— Work required —
Locate the line containing "me = wr.mesh('wall_right', mats_r)", then please write out that line and all the lines below it in the entries exactly.
Begin Data listing
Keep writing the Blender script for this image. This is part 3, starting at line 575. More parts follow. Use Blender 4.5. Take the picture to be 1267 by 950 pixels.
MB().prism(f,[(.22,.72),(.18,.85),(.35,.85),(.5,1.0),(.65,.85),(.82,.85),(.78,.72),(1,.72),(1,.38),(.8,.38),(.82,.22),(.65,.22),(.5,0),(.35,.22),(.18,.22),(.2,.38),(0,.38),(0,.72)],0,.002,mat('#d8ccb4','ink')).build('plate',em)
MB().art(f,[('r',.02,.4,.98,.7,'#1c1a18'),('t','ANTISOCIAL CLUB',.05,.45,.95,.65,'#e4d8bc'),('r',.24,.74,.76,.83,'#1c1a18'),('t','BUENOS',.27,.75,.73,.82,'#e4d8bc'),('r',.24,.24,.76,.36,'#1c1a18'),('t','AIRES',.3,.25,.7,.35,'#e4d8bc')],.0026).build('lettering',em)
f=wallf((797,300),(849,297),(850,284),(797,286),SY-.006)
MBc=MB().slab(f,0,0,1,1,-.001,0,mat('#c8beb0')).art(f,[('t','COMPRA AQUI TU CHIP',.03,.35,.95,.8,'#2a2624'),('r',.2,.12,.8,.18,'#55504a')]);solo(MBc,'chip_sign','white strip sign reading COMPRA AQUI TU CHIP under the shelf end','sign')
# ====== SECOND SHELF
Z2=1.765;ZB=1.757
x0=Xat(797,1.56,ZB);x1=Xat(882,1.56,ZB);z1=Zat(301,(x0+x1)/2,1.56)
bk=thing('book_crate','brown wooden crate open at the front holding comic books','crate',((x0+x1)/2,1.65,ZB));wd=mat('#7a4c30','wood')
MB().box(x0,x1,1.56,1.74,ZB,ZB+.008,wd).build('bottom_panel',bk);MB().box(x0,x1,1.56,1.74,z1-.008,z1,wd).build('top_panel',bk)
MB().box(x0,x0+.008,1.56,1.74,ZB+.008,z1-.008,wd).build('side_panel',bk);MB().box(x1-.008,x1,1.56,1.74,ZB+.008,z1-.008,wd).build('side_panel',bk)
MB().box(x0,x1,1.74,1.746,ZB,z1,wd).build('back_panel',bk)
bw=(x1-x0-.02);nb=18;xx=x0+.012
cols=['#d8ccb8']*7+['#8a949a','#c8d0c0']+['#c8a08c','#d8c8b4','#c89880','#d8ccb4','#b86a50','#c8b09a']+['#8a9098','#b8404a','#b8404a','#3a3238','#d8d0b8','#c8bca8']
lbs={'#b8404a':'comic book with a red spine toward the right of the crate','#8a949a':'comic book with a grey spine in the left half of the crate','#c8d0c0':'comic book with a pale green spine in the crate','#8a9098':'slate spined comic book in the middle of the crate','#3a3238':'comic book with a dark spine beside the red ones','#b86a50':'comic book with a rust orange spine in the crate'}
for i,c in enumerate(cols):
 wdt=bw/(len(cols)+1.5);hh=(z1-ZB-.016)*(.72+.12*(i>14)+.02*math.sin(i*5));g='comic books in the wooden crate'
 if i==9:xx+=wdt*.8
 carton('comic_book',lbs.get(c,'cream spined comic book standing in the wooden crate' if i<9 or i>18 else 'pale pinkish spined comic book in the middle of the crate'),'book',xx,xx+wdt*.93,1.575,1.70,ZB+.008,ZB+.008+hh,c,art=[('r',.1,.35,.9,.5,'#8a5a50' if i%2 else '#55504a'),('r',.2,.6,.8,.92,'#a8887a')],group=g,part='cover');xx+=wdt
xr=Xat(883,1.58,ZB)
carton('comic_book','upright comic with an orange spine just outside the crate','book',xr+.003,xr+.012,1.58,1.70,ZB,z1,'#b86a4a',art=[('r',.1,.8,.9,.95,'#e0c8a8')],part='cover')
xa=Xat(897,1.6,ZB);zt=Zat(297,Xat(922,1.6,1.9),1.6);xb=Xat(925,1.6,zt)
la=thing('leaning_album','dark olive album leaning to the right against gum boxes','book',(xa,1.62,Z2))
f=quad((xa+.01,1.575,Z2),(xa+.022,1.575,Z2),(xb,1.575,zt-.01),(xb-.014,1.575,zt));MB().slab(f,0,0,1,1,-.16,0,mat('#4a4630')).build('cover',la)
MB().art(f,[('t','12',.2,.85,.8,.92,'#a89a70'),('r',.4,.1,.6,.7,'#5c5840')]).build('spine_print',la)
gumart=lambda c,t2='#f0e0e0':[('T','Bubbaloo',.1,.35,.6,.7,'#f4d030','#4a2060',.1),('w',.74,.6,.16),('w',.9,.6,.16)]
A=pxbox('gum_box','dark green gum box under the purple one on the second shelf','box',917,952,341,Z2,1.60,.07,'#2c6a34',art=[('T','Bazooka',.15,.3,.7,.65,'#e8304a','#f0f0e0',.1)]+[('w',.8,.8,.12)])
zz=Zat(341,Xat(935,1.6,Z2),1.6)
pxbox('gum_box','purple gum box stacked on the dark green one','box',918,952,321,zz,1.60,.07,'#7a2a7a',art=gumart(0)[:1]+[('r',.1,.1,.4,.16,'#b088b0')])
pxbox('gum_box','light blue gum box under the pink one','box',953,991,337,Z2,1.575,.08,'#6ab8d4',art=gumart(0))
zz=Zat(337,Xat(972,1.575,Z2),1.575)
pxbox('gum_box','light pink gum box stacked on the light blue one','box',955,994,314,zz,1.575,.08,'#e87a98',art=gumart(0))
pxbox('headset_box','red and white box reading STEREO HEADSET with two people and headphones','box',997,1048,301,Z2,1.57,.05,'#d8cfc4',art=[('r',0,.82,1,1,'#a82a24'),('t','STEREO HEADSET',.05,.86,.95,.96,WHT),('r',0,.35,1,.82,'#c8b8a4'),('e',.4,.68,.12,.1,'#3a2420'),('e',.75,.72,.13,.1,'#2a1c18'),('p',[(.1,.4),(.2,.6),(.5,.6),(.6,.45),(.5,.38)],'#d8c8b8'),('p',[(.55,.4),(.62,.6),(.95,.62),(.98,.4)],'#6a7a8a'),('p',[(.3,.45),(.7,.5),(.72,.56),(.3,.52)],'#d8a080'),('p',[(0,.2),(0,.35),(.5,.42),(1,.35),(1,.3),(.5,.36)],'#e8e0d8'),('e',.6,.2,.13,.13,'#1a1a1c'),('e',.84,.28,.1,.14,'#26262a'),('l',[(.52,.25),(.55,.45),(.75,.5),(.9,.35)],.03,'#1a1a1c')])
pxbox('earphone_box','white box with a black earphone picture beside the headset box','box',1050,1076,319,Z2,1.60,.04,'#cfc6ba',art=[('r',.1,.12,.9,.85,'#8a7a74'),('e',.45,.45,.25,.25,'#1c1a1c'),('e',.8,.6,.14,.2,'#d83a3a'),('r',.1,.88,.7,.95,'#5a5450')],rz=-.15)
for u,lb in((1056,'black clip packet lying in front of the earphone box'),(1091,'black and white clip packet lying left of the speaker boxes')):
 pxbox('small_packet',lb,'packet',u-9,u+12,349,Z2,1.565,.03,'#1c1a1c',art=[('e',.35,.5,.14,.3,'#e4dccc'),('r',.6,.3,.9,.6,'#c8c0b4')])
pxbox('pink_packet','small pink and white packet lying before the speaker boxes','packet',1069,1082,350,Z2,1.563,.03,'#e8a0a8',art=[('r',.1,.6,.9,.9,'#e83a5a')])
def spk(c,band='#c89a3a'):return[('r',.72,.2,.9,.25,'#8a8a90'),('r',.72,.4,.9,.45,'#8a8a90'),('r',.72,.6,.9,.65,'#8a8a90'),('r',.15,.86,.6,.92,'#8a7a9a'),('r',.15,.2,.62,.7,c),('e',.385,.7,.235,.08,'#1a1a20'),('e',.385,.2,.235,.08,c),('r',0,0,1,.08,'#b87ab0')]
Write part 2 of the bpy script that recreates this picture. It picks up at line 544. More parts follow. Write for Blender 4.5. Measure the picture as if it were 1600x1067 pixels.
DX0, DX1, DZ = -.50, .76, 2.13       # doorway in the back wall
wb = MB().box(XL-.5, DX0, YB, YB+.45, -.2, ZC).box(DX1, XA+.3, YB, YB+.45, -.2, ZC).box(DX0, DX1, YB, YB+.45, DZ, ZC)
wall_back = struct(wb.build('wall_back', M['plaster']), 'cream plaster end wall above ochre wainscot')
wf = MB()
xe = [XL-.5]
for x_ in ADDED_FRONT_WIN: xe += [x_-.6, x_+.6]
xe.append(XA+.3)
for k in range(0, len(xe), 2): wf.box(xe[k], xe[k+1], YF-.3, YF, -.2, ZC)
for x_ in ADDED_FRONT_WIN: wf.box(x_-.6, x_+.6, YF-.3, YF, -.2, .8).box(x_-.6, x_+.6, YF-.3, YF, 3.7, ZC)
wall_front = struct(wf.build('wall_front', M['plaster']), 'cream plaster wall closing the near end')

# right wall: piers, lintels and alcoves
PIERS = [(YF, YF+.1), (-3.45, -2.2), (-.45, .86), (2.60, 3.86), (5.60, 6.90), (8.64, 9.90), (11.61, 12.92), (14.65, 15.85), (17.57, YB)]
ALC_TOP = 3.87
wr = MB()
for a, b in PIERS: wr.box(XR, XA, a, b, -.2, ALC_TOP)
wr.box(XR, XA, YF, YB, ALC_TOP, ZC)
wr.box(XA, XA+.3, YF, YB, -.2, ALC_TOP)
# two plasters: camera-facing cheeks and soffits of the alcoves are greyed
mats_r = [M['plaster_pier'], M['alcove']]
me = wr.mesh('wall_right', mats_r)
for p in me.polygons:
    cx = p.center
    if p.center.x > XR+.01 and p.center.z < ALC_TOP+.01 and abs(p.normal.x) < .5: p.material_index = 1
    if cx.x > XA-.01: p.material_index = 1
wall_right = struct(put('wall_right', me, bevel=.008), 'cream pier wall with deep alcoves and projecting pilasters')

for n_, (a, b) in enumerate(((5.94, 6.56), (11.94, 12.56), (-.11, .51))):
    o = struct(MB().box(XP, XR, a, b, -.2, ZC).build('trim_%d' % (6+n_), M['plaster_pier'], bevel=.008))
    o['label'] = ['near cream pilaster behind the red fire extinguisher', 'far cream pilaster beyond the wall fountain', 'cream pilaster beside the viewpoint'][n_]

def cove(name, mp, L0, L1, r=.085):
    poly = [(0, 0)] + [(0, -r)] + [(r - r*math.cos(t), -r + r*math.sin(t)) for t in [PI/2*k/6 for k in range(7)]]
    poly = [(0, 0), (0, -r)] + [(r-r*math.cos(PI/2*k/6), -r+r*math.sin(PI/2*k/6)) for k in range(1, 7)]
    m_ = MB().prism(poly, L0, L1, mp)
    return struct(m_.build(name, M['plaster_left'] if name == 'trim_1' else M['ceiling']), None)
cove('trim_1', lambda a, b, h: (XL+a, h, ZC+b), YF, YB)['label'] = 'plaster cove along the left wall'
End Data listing
— Complete answer —
me = wr.mesh('wall_right', mats_r)
for p in me.polygons:
    cx = p.center
    if p.center.x > XR+.01 and p.center.z < ALC_TOP+.01 and abs(p.normal.x) < .5: p.material_index = 1
    if cx.x > XA-.01: p.material_index = 1
wall_right = struct(put('wall_right', me, bevel=.008), 'cream pier wall with deep alcoves and projecting pilasters')

for n_, (a, b) in enumerate(((5.94, 6.56), (11.94, 12.56), (-.11, .51))):
    o = struct(MB().box(XP, XR, a, b, -.2, ZC).build('trim_%d' % (6+n_), M['plaster_pier'], bevel=.008))
    o['label'] = ['near cream pilaster behind the red fire extinguisher', 'far cream pilaster beyond the wall fountain', 'cream pilaster beside the viewpoint'][n_]

def cove(name, mp, L0, L1, r=.085):
    poly = [(0, 0)] + [(0, -r)] + [(r - r*math.cos(t), -r + r*math.sin(t)) for t in [PI/2*k/6 for k in range(7)]]
    poly = [(0, 0), (0, -r)] + [(r-r*math.cos(PI/2*k/6), -r+r*math.sin(PI/2*k/6)) for k in range(1, 7)]
    m_ = MB().prism(poly, L0, L1, mp)
    return struct(m_.build(name, M['plaster_left'] if name == 'trim_1' else M['ceiling']), None)
cove('trim_1', lambda a, b, h: (XL+a, h, ZC+b), YF, YB)['label'] = 'plaster cove along the left wall'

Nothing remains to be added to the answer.